Helpful Score: 2
This gracefully written sequel to Golden Witchbreed powerfully depicts the impact of a high-technology civilization on a decaying planet. Ten years after having served as Earth's first envoy to Orthe, which is struggling to survive after a planetwide holocaust millennia ago, Lynne de Lisle Christie returns there as an advisor to PanOceania, one of Earth's giant multinational companies, which is seeking to discover the technological secrets of the Goldens, the ruling race that had destroyed itself while almost obliterating Orthe. Christie seeks to help the native people, some of whom have been her friends, some her enemies, but all closely bound in her memories and loyalties. Instigated by the last of the Golden, a madwoman seeking domination, war between the poor and starving hiyeks of the Desert Coast and the land-loving telestres of the north is aggravated by smuggled high-tech weapons. Christie, while holding a dreadful secret from the Orthe's past, attempts to mediate. Gentle creates moving, different, yet recognizable societies and people that catch the reader's emotions as they struggle to save themselves.

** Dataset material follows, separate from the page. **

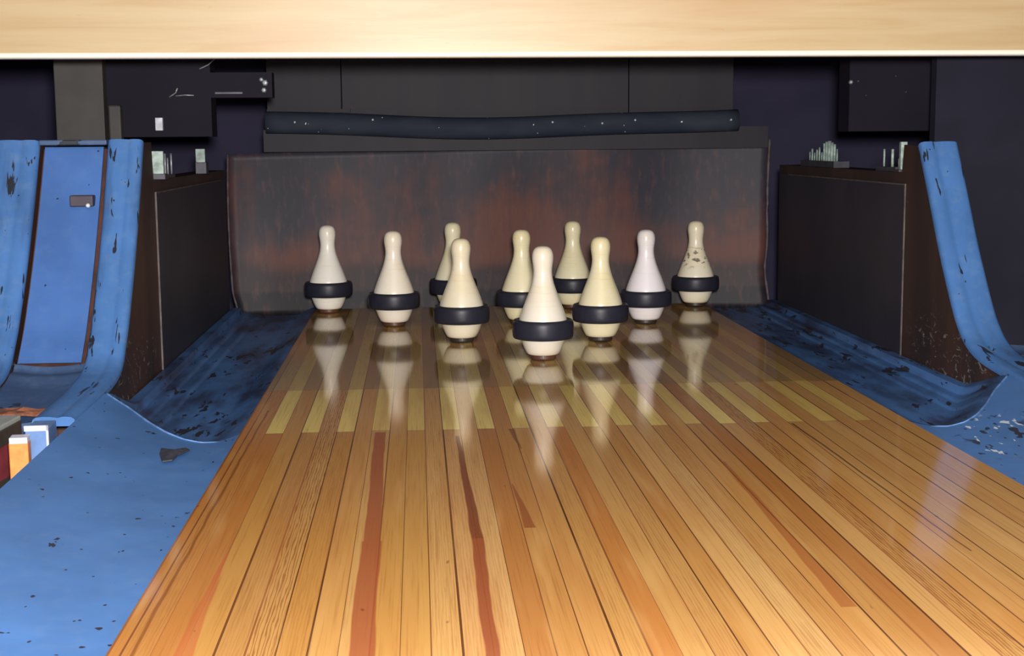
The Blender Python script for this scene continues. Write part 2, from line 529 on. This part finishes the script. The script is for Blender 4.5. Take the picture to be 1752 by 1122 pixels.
def rim_y(u):
    for (a, ya), (b, yb) in zip(RIM, RIM[1:]):
        if u <= b: return ya + (yb - ya) * (u - a) / (b - a)
    return RIM[-1][1]


def gutter_z(u, y):
    front = -0.007 + 0.043 * u ** 1.35 - max(0, (-0.5 - y)) * 0.022 * u
    rear = -0.010 - 0.024 * smooth01(u / 0.28)
    for s_, h_ in ((0.66, 0.004), (0.78, 0.005), (0.885, 0.014)):      # the low mouldings running along the foot of the side board
        rear += h_ * smooth01((u - s_) / 0.022)
    ry = rim_y(u)
    tt = max(0.0, min(1.0, (y - ry) / (0.09 + 0.10 * u)))
    t = 0.6 * tt + 0.4 * smooth01(tt)
    return front + (rear - front) * t


def gutter(side, label_a, label):
    xi = LX0 - 0.004 if side < 0 else LX1 + 0.004
    xo = side * (0.7665 if side > 0 else 0.769)
    g = thing('gutter', label, 'gutter', (xo, -0.5, 0))
    us = [0, .03, .07, .12, .18, .24, .3, .4, .5, .6, .655, .66, .671, .682, .70, .74, .775, .78, .791, .802, .83, .86, .88, .885, .892, .900, .907, .915, .95, 1.0]

    def rows(ya, yb):      # columns follow the rim so the two pieces meet along it
        out = []
        for k in range(61):
            t = k / 60
            row = []
            for u in us:
                y = ya(u) + (yb(u) - ya(u)) * t
                row.append((xi + (xo - xi) * u, y, gutter_z(u, y)))
            out.append(row)
        return out
    bm = bmesh.new()
    grid_solid(bm, rows(lambda u: -3.6, rim_y), (0, 0, -0.035))
    o = obj('front_apron', bm, M['blue_apron'], g, smooth=False, world=True)
    bm = bmesh.new()
    grid_solid(bm, rows(rim_y, lambda u: 1.10), (0, 0, -0.035))
    o2 = obj('rear_trough', bm, M['blue_gutter'], g, smooth=False, world=True)
    for q in (o, o2):
        for p in q.data.polygons: p.use_smooth = True
        q.data.set_sharp_from_angle(angle=R(50))
    bm = bmesh.new()
    pts = []
    for k in range(31):
        u = 0.10 + 0.90 * k / 30
        y = rim_y(u)
        pts.append((xi + (xo - xi) * u, y, gutter_z(u, y) + 0.0005))
    tube(bm, pts, [0.0003 + 0.0014 * min(1, (k + 1) / 12) for k in range(31)], 8)
    obj('rim_bead', bm, M['bead'], g, smooth=True, world=True)
    # skirt below the outer edge
    bm = box(min(xo, xo - side * 0.006), max(xo, xo - side * 0.006), -3.6, -0.52, FLOOR, -0.03)
    obj('skirt', bm, M['blue_apron'], g, world=True)
    # carriers on the floor
    obj('bearer', box(min(xi + side * .05, xo - side * .05), max(xi + side * .05, xo - side * .05), -3.5, 1.05, FLOOR, -0.064), M['black'], g, world=True)
    return g


gutter(-1, 'left', 'blue painted gutter on the door side of the lane, with broad smooth front apron')
gutter(1, 'right', 'blue painted gutter flaking white and dark, on the lane side without the door')

# ------------------------------------------------------------------ kickbacks with their blue front caps
def cap_curve(dy, ztop, yend):
    base = [(-0.030, ztop), (-0.095, 0.335), (-0.163, 0.228), (-0.235, 0.131), (-0.272, 0.092), (-0.312, 0.066), (-0.365, 0.050),
            (-0.43, 0.042), (-0.52, 0.036), (-0.60, 0.033), (yend, 0.030)]
    return [(p.x, p.y) for p in catmull([(y + (dy if z > 0.08 else dy * max(0, (z - 0.03) / 0.05)), z, 0) for y, z in base], 5)]


CAPPROF = [(0.0, -0.010), (0.0, -0.004), (0.03, 0.001), (0.10, 0.004), (0.25, 0.0048), (0.33, 0.0044), (0.37, 0.0034), (0.42, 0.0031), (0.47, 0.0038),
           (0.56, 0.0046), (0.75, 0.005), (0.90, 0.004), (0.97, 0.001), (1.0, -0.004), (1.0, -0.010)]


def sweep_cap(bm, curve, xa, xb, prof=CAPPROF, zmin=None):
    rows = []
    for i, (y, z) in enumerate(curve):
        a = curve[max(0, i - 1)]; b = curve[min(len(curve) - 1, i + 1)]
        ty, tz = b[0] - a[0], b[1] - a[1]
        L = math.hypot(ty, tz)
        ny, nz = tz / L, -ty / L            # outward: towards the bowler and up
        if ny > 0: ny, nz = -ny, -nz
        if nz < 0 and abs(ny) < 0.3: ny, nz = -ny, -nz
        rows.append([bm.verts.new((xa + (xb - xa) * u, y + ny * h, z + nz * h)) for u, h in prof])
    for r0_, r1_ in zip(rows, rows[1:]):
        for k in range(len(prof)):
            m = (k + 1) % len(prof)
            bm.faces.new((r0_[k], r0_[m], r1_[m], r1_[k]))
    bm.faces.new(rows[0]); bm.faces.new(rows[-1])
    return bm


def inset(curve, d):
    out = []
    for i, (y, z) in enumerate(curve):
        a = curve[max(0, i - 1)]; b = curve[min(len(curve) - 1, i + 1)]
        ty, tz = b[0] - a[0], b[1] - a[1]
        L = math.hypot(ty, tz)
        ny, nz = tz / L, -ty / L
        if ny > 0: ny, nz = -ny, -nz
        out.append((y - ny * d, z - nz * d))
    return out


def kickback(x_in, x_out, dy, ztop, label, sheet=True, yend=-0.70, yback=1.08):
    s = 1 if x_out > x_in else -1
    k = thing('kickback_board', label, 'side board', ((x_in + x_out) / 2, 0, FLOOR))
    cur = cap_curve(dy, ztop, yend)
    slab = [p for p in inset(cur, 0.0105)]
    slab = [p for p in slab if p[0] > -0.56]
    poly = slab + [(slab[-1][0], FLOOR), (yback, FLOOR), (yback, 0.372), (0.075 + dy, 0.372), (0.065 + dy, ztop - 0.004)]
    bm = prism_x(bmesh.new(), poly, x_in + s * 0.002, x_out - s * 0.002)
    obj('board', bm, M['kick'], k, world=True)
    bm = sweep_cap(bmesh.new(), cur, x_in, x_out)
    c = obj('front_cap', bm, M['blue_cap'], k, world=True)
    for p in c.data.polygons: p.use_smooth = True
    c.data.set_sharp_from_angle(angle=R(55))
    c['label'] = 'curved blue front edge with worn paint'
    if sheet:
        ya, yb, za, zb = 0.045 + (-0.01 if s < 0 else 0), 1.07, -0.012, 0.347
        xs = x_in - s * 0.001
        obj('side_sheet', box(min(xs, xs + s * .006), max(xs, xs + s * .006), ya, yb, za, zb), M['kick_sheet'], k, world=True)
        bm = box(min(xs - s * .0012, xs + s * .002), max(xs - s * .0012, xs + s * .002), ya - .003, ya + .001, za, zb + 0.002)
        bx(bm, min(xs - s * .0012, xs + s * .002), max(xs - s * .0012, xs + s * .002), ya + .001, yb - .1, zb - .001, zb + .0022)
        obj('edge_trim', bm, M['trim'], k, world=True)
    return k, cur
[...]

Sombering story of a woman caught on an alien planet among creatures she loves and respects but can't quite connect with. She's emotionally fragile from a previous catastrope and the political cross-currents within both human and alien societies add to her distress. Moreover, she is being pushed to help the aliens by entities whose motives she does not trust. Both action-filled and haunting. Second in a series, but I read this one first and liked it better without the previous one (which was a more simplistic space-opera, IMHO).